You may have heard the term ‘generous lover’ and might be confused about what it means or how to make it describe you. In reality, both partners in a sexual relationship should be generous lovers, in the sense that it is about maximising the pleasure of the other and allowing them to do the same for you.
The following will look at some ways you can try to be a generous love in the bedroom.
Ask them what they like
This may sound obvious, but for many people, it isn’t. Some people think that talking about what sexual acts they want to be performed makes things awkward, but it really doesn’t. Sex can become boring quickly if neither party talks about what really turns them on. Be prepared for someone to reject things they aren’t comfortable with and invite them to ask you for certain things too. When you give someone what they want, they will be more likely to return the favour, making for a mutually satisfying sexual experience.

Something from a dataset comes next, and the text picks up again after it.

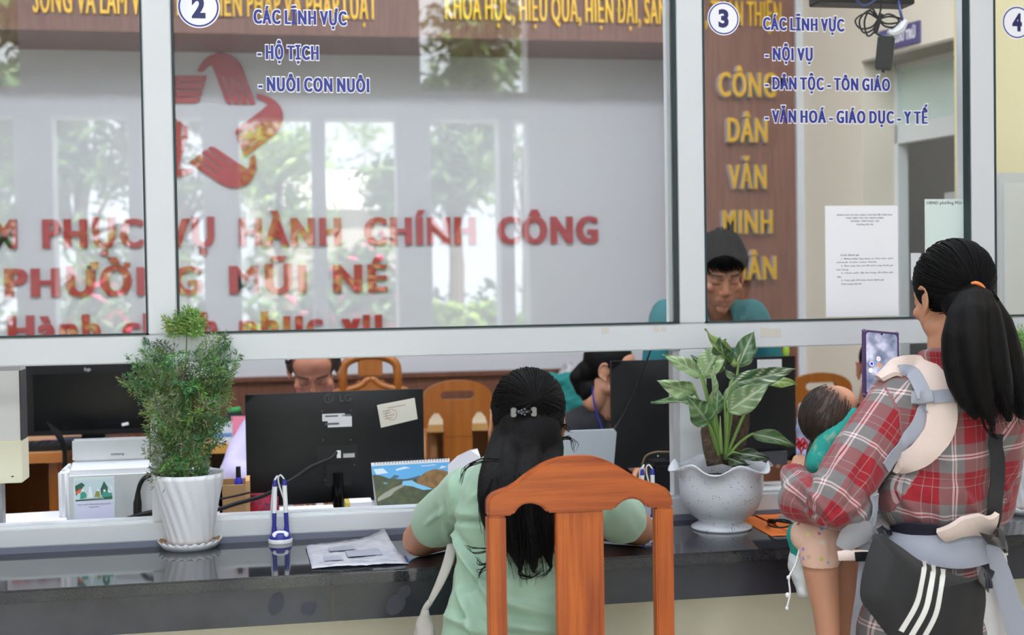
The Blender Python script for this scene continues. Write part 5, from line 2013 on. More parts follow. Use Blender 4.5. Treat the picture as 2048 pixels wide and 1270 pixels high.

Be mindful of time spent on different activities
Basically, try to be fair in how much you do for one another. For example, you shouldn’t expect a partner to perform oral on you for 20 minutes if you only do it for 5 minutes to them, that’s not really fair when you think about it. Being mindful of the other person’s pleasure is key to being a generous lover, not just focusing on what gets you off.
Learn to get pleasure from their pleasure
The easiest way to be a generous lover is to realise that you will probably get more aroused when you realise you are genuinely satisfying the other person. It feels good to hear someone else moaning your name and complimenting you on your abilities to pleasure them.